Sir Garfield Sobers, cricket’s greatest all-rounder, dies at 89
Sir Garfield Sobers, the West Indies all-rounder revered as the most complete cricketer the game has produced, has died at the age of 89.
Jul 18, 2026
Cricket has lost the man most of the game still measures greatness against. Sir Garfield Sobers, the West Indies left-hander who could bat like a dream, bowl in three different styles and field anywhere, died on Friday, 17 July, at the age of 89. The West Indies board confirmed his passing without giving a cause, and within hours the tributes were arriving from every corner of the cricket world.
Sobers was not simply a great all-rounder. For six decades he has been the yardstick, the name reached for whenever anyone tries to describe a complete cricketer. Ask Sunil Gavaskar, who called it probably the saddest day the game has known and said the greatest cricketer to walk the earth had left us. It was not hyperbole from a man who saw Sobers up close.
The 365 that stood for 36 years
The legend really began at Sabina Park in 1958. Sobers, then just 21, made 365 not out against Pakistan. It was his maiden Test hundred, and it carried him past Len Hutton’s 364 to the highest individual score the format had ever seen. That record lasted 36 years, until another left-handed genius from the Caribbean, Brian Lara, went past it with 375 in 1994. Lara would later stretch the mark all the way to 400, but the line runs straight back to a Barbadian kid at Sabina Park.
Ten years after that innings came the piece of theatre everyone knows. Playing for Nottinghamshire against Glamorgan at Swansea in 1968, Sobers took Malcolm Nash for six sixes in a single over, the first time it had been done in first-class cricket.
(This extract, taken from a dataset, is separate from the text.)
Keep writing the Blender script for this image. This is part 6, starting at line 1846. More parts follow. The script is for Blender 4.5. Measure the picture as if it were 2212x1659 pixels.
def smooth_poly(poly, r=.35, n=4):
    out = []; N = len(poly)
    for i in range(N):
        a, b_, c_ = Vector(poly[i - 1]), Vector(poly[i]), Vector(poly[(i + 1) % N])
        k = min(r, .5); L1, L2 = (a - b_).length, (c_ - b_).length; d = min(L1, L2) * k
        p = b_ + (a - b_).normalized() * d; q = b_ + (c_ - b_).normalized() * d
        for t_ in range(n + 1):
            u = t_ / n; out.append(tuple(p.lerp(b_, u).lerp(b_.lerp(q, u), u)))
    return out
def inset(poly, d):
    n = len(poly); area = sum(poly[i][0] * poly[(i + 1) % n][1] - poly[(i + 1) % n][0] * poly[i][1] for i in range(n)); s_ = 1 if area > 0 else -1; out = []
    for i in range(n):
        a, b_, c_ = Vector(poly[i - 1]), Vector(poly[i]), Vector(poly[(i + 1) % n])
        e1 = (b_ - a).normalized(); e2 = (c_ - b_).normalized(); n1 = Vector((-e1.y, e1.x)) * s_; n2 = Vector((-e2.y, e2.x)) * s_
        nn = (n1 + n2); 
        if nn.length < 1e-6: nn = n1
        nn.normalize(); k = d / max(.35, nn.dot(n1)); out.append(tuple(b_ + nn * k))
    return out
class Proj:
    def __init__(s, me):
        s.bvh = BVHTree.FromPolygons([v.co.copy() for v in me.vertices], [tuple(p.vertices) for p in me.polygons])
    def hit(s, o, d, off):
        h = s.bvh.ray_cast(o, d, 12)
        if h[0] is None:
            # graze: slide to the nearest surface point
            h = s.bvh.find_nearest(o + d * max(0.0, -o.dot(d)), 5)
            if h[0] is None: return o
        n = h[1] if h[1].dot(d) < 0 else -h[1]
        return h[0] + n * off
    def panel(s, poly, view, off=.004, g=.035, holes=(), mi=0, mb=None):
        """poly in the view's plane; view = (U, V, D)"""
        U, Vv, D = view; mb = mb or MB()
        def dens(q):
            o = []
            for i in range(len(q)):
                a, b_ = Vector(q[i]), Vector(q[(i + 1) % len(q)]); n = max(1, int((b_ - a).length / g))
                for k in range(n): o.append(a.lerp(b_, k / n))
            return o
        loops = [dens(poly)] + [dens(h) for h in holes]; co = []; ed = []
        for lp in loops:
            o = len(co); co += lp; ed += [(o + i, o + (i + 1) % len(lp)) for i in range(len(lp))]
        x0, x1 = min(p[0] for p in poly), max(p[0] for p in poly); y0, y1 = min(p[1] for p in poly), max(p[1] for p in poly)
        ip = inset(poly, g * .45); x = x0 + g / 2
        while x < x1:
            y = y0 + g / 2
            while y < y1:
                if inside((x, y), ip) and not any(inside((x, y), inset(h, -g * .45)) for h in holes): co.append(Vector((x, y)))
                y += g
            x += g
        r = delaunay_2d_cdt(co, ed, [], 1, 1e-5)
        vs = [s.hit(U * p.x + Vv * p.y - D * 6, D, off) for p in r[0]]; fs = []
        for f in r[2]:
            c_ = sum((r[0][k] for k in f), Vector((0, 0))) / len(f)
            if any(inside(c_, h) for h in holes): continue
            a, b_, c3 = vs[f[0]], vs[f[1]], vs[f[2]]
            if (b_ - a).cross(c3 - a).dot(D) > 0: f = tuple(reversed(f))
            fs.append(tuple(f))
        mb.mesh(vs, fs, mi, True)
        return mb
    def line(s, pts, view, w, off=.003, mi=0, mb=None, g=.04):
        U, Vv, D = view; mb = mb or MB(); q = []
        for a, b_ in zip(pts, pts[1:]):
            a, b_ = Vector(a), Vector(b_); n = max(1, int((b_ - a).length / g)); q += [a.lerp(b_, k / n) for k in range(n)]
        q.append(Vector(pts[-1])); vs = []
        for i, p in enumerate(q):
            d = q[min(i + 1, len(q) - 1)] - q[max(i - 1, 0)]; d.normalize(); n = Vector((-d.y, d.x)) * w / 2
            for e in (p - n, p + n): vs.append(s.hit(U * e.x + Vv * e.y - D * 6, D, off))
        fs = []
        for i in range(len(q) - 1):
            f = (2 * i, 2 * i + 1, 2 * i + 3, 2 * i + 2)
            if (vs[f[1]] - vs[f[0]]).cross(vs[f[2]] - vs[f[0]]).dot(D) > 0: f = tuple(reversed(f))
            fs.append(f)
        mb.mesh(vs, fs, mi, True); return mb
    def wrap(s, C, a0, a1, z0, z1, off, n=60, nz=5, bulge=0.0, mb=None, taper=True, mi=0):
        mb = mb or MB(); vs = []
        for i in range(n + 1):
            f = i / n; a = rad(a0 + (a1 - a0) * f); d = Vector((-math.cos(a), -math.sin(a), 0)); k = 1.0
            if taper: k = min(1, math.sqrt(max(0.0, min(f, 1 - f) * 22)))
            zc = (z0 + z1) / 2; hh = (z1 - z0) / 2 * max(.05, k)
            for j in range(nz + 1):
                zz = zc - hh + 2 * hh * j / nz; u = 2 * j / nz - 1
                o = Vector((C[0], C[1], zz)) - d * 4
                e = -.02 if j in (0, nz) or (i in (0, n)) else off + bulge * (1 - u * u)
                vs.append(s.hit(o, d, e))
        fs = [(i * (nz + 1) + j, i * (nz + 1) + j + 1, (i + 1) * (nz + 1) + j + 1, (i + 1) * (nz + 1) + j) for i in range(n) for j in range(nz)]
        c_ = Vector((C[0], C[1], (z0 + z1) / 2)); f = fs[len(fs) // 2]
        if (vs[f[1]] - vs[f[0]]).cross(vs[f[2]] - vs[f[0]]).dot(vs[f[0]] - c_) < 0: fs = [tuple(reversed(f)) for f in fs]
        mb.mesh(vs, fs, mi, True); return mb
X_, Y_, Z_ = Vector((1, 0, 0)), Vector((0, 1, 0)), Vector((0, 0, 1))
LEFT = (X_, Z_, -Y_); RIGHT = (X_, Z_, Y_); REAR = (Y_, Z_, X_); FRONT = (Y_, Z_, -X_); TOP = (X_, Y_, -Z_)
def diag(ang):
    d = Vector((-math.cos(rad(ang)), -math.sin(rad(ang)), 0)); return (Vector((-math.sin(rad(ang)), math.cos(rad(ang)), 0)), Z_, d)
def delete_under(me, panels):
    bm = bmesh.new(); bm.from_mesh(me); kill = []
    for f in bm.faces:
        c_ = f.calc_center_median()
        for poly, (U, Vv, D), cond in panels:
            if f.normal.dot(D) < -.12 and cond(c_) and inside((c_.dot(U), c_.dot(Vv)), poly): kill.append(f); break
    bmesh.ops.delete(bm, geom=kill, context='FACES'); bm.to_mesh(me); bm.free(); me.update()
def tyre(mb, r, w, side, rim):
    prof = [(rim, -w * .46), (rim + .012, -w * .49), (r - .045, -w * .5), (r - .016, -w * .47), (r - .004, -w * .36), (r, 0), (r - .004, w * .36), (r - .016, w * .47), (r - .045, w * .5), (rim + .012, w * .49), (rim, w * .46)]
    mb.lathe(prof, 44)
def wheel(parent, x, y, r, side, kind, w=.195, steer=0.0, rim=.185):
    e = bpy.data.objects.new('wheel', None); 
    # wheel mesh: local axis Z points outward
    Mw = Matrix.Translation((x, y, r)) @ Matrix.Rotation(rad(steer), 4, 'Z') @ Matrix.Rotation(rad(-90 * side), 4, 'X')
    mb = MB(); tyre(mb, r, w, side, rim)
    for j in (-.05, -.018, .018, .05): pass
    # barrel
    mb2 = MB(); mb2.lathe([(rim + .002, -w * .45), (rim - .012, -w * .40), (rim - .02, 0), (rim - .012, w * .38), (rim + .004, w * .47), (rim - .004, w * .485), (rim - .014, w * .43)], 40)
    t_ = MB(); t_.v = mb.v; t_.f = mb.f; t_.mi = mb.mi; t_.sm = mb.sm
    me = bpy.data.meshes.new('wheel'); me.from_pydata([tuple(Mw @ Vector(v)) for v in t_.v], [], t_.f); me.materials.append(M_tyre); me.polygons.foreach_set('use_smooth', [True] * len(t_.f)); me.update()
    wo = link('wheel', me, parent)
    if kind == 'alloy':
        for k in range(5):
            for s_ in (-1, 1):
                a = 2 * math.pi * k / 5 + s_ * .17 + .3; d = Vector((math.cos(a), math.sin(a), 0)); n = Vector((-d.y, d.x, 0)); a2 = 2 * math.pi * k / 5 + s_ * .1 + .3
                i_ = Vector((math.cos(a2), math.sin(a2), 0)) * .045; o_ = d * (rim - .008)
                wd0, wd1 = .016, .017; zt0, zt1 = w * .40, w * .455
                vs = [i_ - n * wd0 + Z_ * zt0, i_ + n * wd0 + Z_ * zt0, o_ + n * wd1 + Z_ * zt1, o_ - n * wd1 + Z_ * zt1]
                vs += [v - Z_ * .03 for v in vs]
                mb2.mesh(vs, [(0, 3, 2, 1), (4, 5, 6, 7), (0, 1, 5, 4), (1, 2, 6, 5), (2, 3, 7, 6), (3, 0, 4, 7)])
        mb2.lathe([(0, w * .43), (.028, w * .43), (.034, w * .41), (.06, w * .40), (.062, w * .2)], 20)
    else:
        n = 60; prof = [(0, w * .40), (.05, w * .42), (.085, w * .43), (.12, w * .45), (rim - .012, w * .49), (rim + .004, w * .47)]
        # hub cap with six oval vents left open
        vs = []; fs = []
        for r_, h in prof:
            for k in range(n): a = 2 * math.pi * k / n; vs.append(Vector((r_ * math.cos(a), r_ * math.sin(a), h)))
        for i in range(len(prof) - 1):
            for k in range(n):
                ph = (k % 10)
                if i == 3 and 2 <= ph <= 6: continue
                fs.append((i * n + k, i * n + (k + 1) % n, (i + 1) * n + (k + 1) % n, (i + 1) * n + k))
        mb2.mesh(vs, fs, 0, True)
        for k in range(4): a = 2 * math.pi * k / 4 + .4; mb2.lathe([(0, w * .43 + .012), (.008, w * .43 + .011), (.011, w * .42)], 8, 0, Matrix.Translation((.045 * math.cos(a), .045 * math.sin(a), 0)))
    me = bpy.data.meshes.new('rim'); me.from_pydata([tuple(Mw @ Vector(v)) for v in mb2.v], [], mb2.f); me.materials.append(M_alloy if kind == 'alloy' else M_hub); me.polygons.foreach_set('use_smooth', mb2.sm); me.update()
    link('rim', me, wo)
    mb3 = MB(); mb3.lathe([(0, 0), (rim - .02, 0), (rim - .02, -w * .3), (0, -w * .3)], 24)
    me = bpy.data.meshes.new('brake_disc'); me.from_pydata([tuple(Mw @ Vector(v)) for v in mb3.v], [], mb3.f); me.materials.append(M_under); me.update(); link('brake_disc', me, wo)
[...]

The grainy footage of that over has been replayed at every ground and in every highlights reel since, and it remains the shorthand for pure batting audacity.
Three bowlers in one man
What set Sobers apart from the other batting greats of his era was everything he did with the ball. He could open the bowling with genuine swing and seam, then come back later in the innings and turn his arm over as an orthodox left-arm spinner or send down wrist-spin and chinamen. Captains effectively had two or three bowlers rolled into one, and Sobers never seemed to think any of it was a burden.
The numbers back up the aura. In 93 Tests he scored 8,032 runs at an average of 57.78 and took 235 wickets. In first-class cricket the picture is even bigger: 383 matches, more than 28,000 runs and over a thousand wickets, spread across the West Indies, South Australia and his years at Trent Bridge. He captained the West Indies from 1965 to 1972, a stretch that included some of the side’s most watchable cricket.
A knighthood and a nation’s grief
Barbados never lost sight of what he meant to the island. Sobers was knighted by Queen Elizabeth II in 1975 for his services to cricket, and he carried the honour lightly, still turning up at grounds and clubhouses long into his later years with the same easy warmth. On news of his death, the Barbados government declared a national day of mourning and announced that its most celebrated sporting son would be given a state funeral.
The reaction from India told its own story about his reach. The BCCI mourned the loss of a true icon and one of the game’s greatest all-rounders, while Virat Kohli and Sachin Tendulkar were among the many current and former players who paid their respects. The England and Wales Cricket Board called him one of the greatest ever to play the game. For a cricketer whose peak came before most of today’s audience was born, the depth of feeling said plenty.
Sobers would have turned 90 later this month. That he did not quite reach it feels almost beside the point. He gave the game close to seven decades of memories, a body of work that still sets the bar, and a way of playing that made the hardest parts of cricket look like the most natural thing in the world. There has been no one quite like him, and the sport knows it.